EBITDA for 2013 was a gain of $861 million, compared with a loss of $1,939 million in 2012. Compared with the same period
last year, EBITDA for 2013 was favorably impacted by a $2.161 billion gain from the K-Dow arbitration and a gain of $26
million on the sale of the Company's ownership interest in Dow Kokam LLC. EBITDA for 2013 was negatively impacted by
$326 million of losses related to the early extinguishment of debt; $44 million of implementation costs related to the
Company's restructuring programs; and $29 million of asset impairments and related costs, including a $10 million loss related
to asset impairment charges at a formulated electrolytes manufacturing joint venture.
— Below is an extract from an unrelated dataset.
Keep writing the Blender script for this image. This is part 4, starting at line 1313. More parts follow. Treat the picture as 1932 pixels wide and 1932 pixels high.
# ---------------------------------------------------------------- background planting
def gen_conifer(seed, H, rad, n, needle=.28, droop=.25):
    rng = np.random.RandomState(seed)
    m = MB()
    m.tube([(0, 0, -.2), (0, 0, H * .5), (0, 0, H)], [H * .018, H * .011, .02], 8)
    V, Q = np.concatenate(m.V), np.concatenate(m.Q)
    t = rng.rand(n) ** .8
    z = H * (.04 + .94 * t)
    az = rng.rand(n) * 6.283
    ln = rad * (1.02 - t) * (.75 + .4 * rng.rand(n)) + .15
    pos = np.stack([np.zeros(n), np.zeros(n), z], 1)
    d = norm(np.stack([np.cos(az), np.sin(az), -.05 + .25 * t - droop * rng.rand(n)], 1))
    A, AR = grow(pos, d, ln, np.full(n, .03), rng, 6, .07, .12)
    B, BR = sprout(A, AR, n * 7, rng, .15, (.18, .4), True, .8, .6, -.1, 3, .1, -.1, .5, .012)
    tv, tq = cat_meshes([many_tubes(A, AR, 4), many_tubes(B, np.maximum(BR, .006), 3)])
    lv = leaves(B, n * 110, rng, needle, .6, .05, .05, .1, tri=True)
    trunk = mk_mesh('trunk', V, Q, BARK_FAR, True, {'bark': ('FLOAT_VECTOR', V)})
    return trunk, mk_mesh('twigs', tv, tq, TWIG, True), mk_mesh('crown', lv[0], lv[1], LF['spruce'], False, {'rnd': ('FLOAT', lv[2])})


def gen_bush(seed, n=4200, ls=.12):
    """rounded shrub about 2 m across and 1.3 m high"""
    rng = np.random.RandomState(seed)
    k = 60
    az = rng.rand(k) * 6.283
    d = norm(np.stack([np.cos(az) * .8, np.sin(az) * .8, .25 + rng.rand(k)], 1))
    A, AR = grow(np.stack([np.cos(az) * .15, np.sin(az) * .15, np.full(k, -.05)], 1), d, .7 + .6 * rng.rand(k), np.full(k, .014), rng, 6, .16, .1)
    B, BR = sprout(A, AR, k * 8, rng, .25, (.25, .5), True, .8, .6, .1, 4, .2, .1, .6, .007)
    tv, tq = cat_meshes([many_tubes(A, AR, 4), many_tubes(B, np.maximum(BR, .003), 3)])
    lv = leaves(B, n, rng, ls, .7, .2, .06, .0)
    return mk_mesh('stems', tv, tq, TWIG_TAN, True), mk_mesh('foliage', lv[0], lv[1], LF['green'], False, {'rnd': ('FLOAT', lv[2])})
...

EBITDA in 2013 was also negatively
impacted by an increase in performance-based compensation costs. See Notes 5, 11, 14 and 16 to the Consolidated Financial
Statements for additional information on these matters.
EBITDA for 2012 was negatively impacted by $113 million of severance costs related to the workforce reduction component of
the Company's 1Q12 Restructuring plan and $701 million in restructuring charges as part of the 4Q12 Restructuring plan,
including impairments of long-lived and other assets of $313 million, severance costs of $375 million and costs associated with
exit or disposal activities of $13 million. EBITDA was also impacted by $22 million of implementation costs related to the
Company's restructuring programs, $123 million of losses related to the early extinguishment of debt and a $73 million loss
included in equity earnings related to project development and other costs associated with Sadara. See Notes 3, 8, 11 and 16 to
the Consolidated Financial Statements for additional information on these charges.
2012 Versus 2011
Sales were $243 million in 2012 down from $325 million in 2011.
EBITDA for 2012 was a loss of $1,939 million, compared with a loss of $1,507 million in 2011. Compared with 2011,
EBITDA for 2012 was favorably impacted by a decrease in performance-based compensation costs (including stock-based
compensation and decreased participation in the Employee Stock Purchase Plan), lower foreign currency losses and lower
Corporate expenses. EBITDA in 2012 was negatively impacted by $1,032 million of certain items, as previously discussed.